The other night I was chatting with a few MAFL Investors and the topic of the Favourite-Longshot bias - and whether or not it exists in TAB AFL betting - came up. Such a bias is said to exist if punters tend to do better wagering on favourites than they do wagering on longshots.
The bias has been found in a number of wagering markets, among them Major League Baseball, horse racing in the US and the UK, and even greyhound racing. In its most extreme form, so mispriced do favourites tend to be that punters can actually make money over the long haul by wagering on them. I suspect that what prevents most punters from exploiting this situation - if they're aware of it - is the glacial rate at which profits accrue unless large amounts are wagered. Wagering $1,000 on a contest with the prospect of losing it all in the event of an upset or, instead, of winning just $100 if the contest finishes as expected seems, for most punters, like a lousy way to spend a Sunday afternoon.
Anyway, I thought I'd analyse the data that I've collected over the previous 3 seasons to see if I can find any evidence of the bias. The analysis is summarised in the table below.
Clearly such a bias does exist based on my data and on my analysis, in which I've treated teams priced at $1.90 or less as favourites and those priced at $5.01 or more as longshots. Regrettably, the bias is not so pronounced that level-stake wagering on favourites becomes profitable, but it is sufficient to make such wagering far less unprofitable than wagering on longshots.
In fact, wagering on favourites - and narrow underdogs too - would be profitable but for the bookie's margin that's built into team prices, which we can see has averaged 7.65% across the last three seasons. Adjusting for that, assuming that the 7.65% margin is applied to favourites and underdogs in equal measure, wagering on teams priced under $2.50 would produce a profit of around 1-1.5%.
In the table above I've had to make some fairly arbitrary decisions about the price ranges to use, which inevitably smooths out some of the bumps that exist in the returns for certain, narrower price ranges. For example, level-stake wagering on teams priced in the range $3.41 to $3.75 would have been profitable over the last three years. Had you the prescience to follow this strategy you'd have made 32 bets and netted a profit of 9 units, which is just over 28%.
A more active though less profitable strategy would have been to level-stake wager on all teams priced in the $2.41 to $3.20 price range, which would have led you to make 148 wagers and pocket a 3.2 unit or 2.2% profit.

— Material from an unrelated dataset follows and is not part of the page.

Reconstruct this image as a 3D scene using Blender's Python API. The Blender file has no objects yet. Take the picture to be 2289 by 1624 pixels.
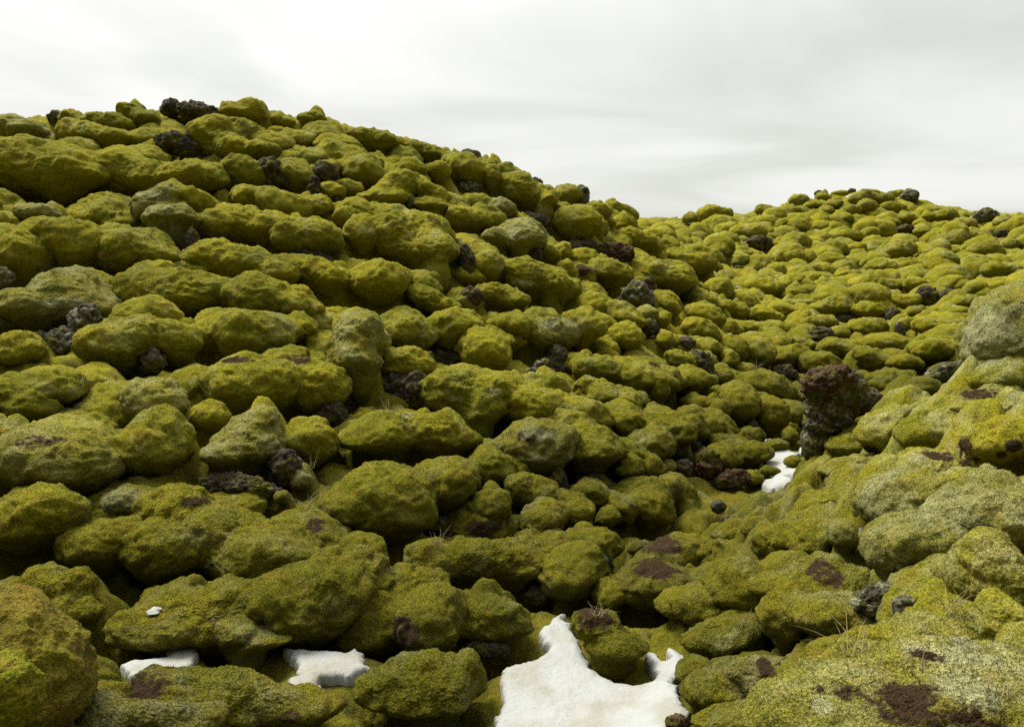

Alternatively, had you hired a less well-credentialled clairvoyant and as a consequence instead level-stake wagered on all the teams priced in the $1.81 to $2.30 range - a strategy that suffers in part from requiring you to bet on both teams in some games and so guarantee a loss - you'd have made 222 bets and lost 29.6 units, which is a little over a 13% loss.
Regardless, if there is a Favourite-Longshot bias, what does it mean for MAFL?
In practical terms all it means is that a strategy of wagering on every longshot would be painfully unprofitable, as last year's Heritage Fund Investors can attest. That’s not to say that there's never value in underdog wagering, just that there isn’t consistent value in doing so. What MAFL aims to do is detect and exploit any value – whether it resides in favourites or in longshots.
What MAFL also seeks to do is match the size of its bet to the magnitude of its assessed advantage. That, though, is a topic for another day.